March 22nd, 2008 4 comments

When I started this blog, my idea was to flag new releases I enjoy while occasionally dipping into the archives of pop. As it has turned out, I’ve had greater fun doing nostalgia. But that means I’ve sometimes neglected the original purpose of this blog: to promote new music which I like. So, here are some songs from new releases (and one that is a year old) which I am listening to at the moment.

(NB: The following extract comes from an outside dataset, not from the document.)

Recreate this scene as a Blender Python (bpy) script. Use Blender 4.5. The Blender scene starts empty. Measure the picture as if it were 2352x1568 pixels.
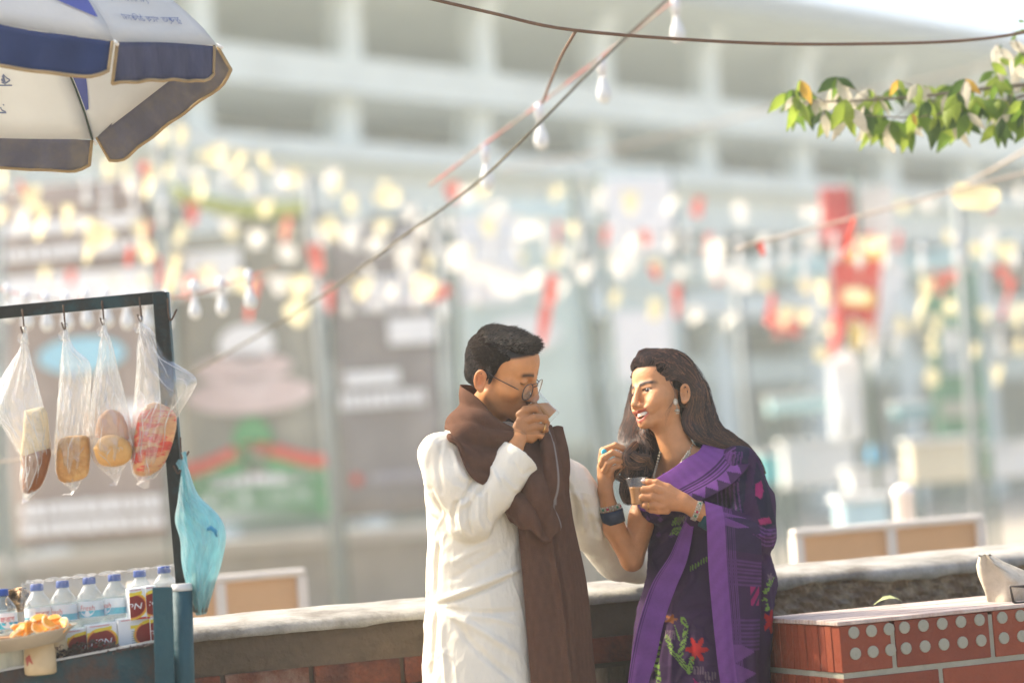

Tift Merritt – Keep You Happy.mp3
Tift Merritt – Morning Is My Destination.mp3
I can’t claim to know much about Tift Merritt. The new album, Another Country, is her third. I have not heard the previous albums, but the buzz has been good. Another Country may become Merritt’s breakthrough album. Merritt swings between country, alt.country and folk-pop, which places her alongside the adorable Mindy Smith, another singer who is receiving attention only in her 30s. Another Country is a gentle but engaging exercise, one for Sunday mornings. Keep You Happy, with its Wilcoesque guitar, has a depth which may at first not be apparent, while Morning Is My Destination fuses alt.country sounds (even more Wilco guitar here) with classic country rock.
Tift Merritt on MySpace

Landon Pigg – Falling In Love At A Coffee Shop.mp3
Another singer-songwriter with shaggy hair and a funny name… His 2006 solo album, titled LP, was a pleasant folk-pop effort, but lacked a killer track. Pigg delivers such a track with Falling In Love At A Coffee Shop, an entirely sweet acoustic song which will doubtless end up on the soundtrack of a quirky independent movie (think Garden State). This is a song that should have featured in the Love Songs for Every Situation series (guess in which part). I hope the coffee shop in question an independent joint, not bloody Starbucks. And I hope that Pigg won’t sell his soul by letting Starbucks use this song for an advertising campaign; the song is far too lovely to be tainted by the stink of capitalist globalisation.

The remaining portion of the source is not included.